Especially unforgettable was Sheinkin’s description of the Nov. 9, 1912, football game between Carlisle and Army at West Point. Final score: Carlisle 27, Army 6. Although it was a crushing loss for Army, its players, including future President Dwight D. Eisenhower, were good sports about it, surrounding Jim Thorpe and shaking hands with him.
Thorpe won two Olympic gold medals in the 1912 Summer Olympics, one in classic pentathlon, another in decathlon. He would later play professional football, baseball and basketball. But football was his favorite sport.
When Thorpe was on his way with Coach Warner and track star Louis Tewanina to Sweden to represent the United States in the Olympics, the U.S. government did not consider Native Americans to be U.S. citizens. Although regarded as the best athlete in America, Thorpe was legally a ward of the state.
When Thorpe telegraphed the government agent at the Sac and Fox reservation to send him $100 from his account for his trip to Sweden with the Olympic team, the agent refused, suggesting Thorpe quit “gallivanting around the country “and get to work on his land allotment at the reservation. Thankfully, Warner was able to find money in the Carlisle budget to cover travel expenses for himself, Thorpe and Tewanina.

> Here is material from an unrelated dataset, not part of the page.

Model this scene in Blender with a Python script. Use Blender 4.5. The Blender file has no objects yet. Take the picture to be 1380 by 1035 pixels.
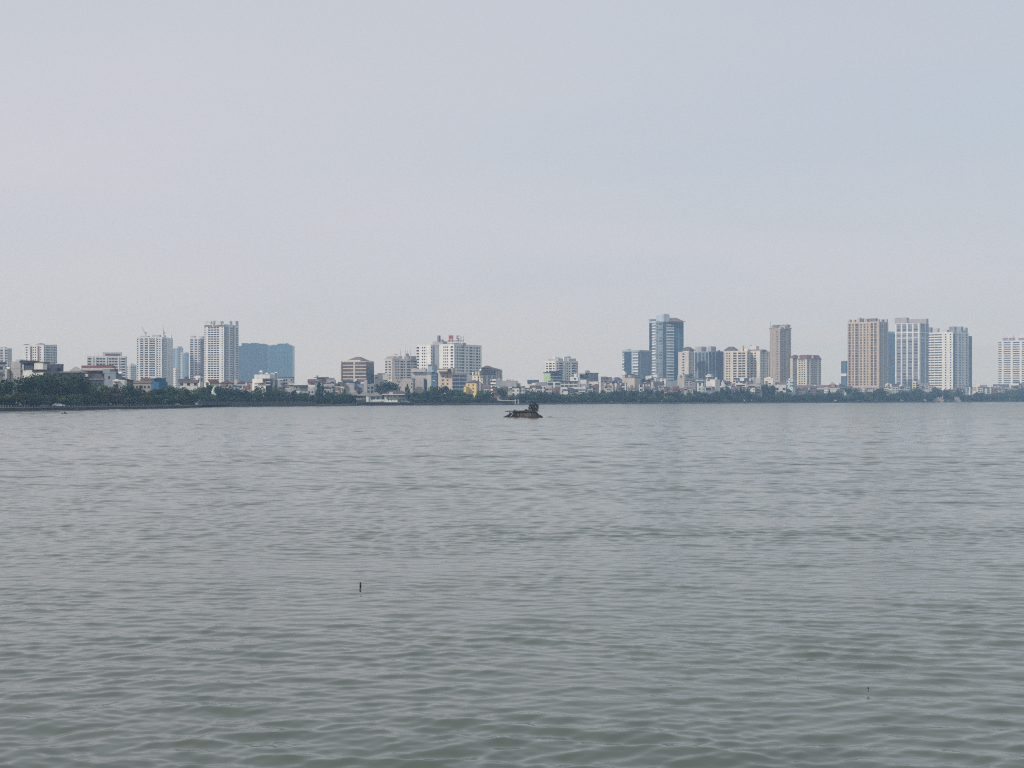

In his book, Sheinkin is highly critical of the U.S. government’s history of discrimination and violence against Native Americans. Government-supported Indian schools like the one at Carlisle were designed to erase Native American cultures.
Although Thorpe faced the world’ best all-around athletes in Stockholm’s Olympic Stadium, he beat them all in the high jump and 110-meter hurdles and finished near the top in everything else.
At the medal ceremony, Sweden’s King Gustav gave Thorpe his gold medals. As he bent forward to place a laurel wreath on Thorpe’s head, Gustav proclaimed, “Sir, you are the greatest athlete in the world.”
I had a good laugh when I read how Thorpe replied. “Thanks, King,” he said.